Saturday morning the designer from Floribunda is coming over to assess whether we can afford his services to design and construct a screened-porch house to replace our falling down shed. After booking the appointment, I looked around my yard and panicked. I haven’t mown the lawn yet this year and the weeds are about a foot high. Garden tools and hoses are scattered about giving witness to my short attention span. Only the imaginative eye can discern the wildflower garden hidden in the among the dandelions, thistle and chickweed.
And inside the shed! Of course he’ll have to go in the shed to measure and check the foundation. Myself? I haven’t been in the shed in over a year. During our kitchen remodel we just kept stacking boxes and torn out pieces of house in there until it was impossible to get one more thing in.
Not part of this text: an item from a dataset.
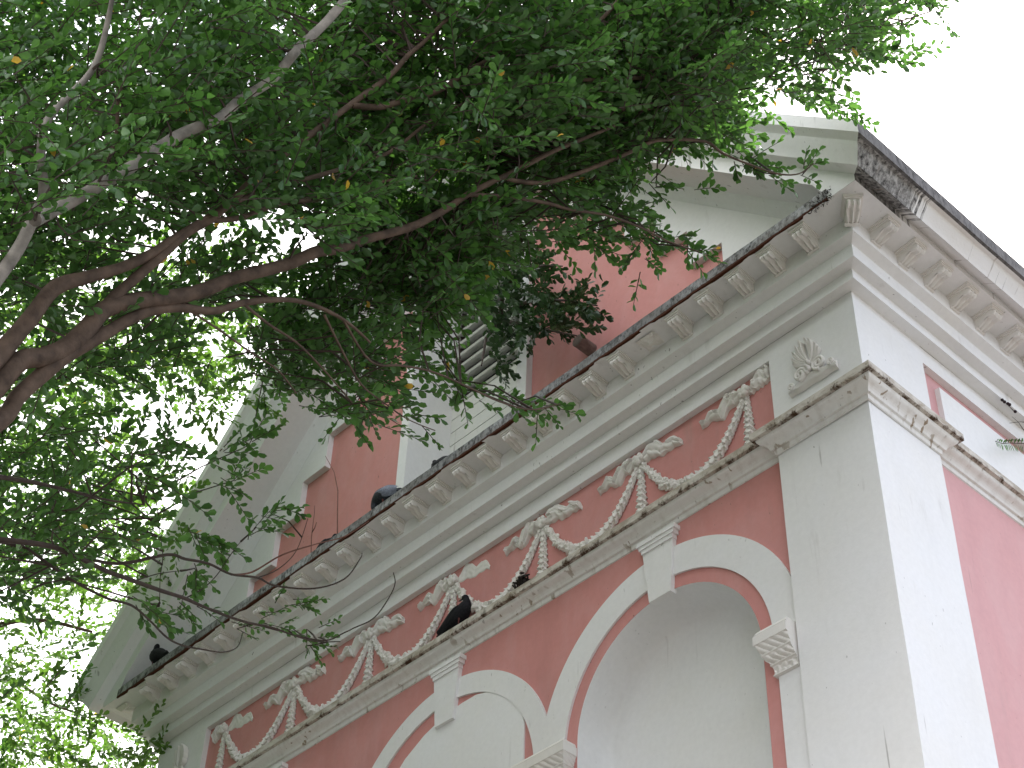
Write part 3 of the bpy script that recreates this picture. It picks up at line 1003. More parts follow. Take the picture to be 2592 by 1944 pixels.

Last summer the paper wasps took over and we let them have their way with it.
So, I spent the day trying to make the place look less like we lived here and more like “important clients whom you might want to include in your portfolio” lived here.
I didn’t get much done though because I kept getting distracted by spring. I spent a lot of time taking photos of the Narcissus ‘Hawera’ in bloom. Then I had to lie down on my belly and admire the Muscari racemosum (or is it M. neglectum?)
Grape hyacinth aka starch hyacinth aka M. racemosum aka…
I found one bluebonnet bud that had finally blued up and opened. And lastly when I was watering the magnolia (which you might notice is not cleaning the shed) I saw another anole, the third this week, basking itself among the Mexican plum blossom. Trying to get a photo of the anole ate up a good portion of an hour. (Mostly I just sat and talked to it.)
I stopped and looked at everything so the garden doesn’t look like much of anything–I did manage to build a garden sculpture out of bricks I found in the shed. I’d been meaning to do that for several years now.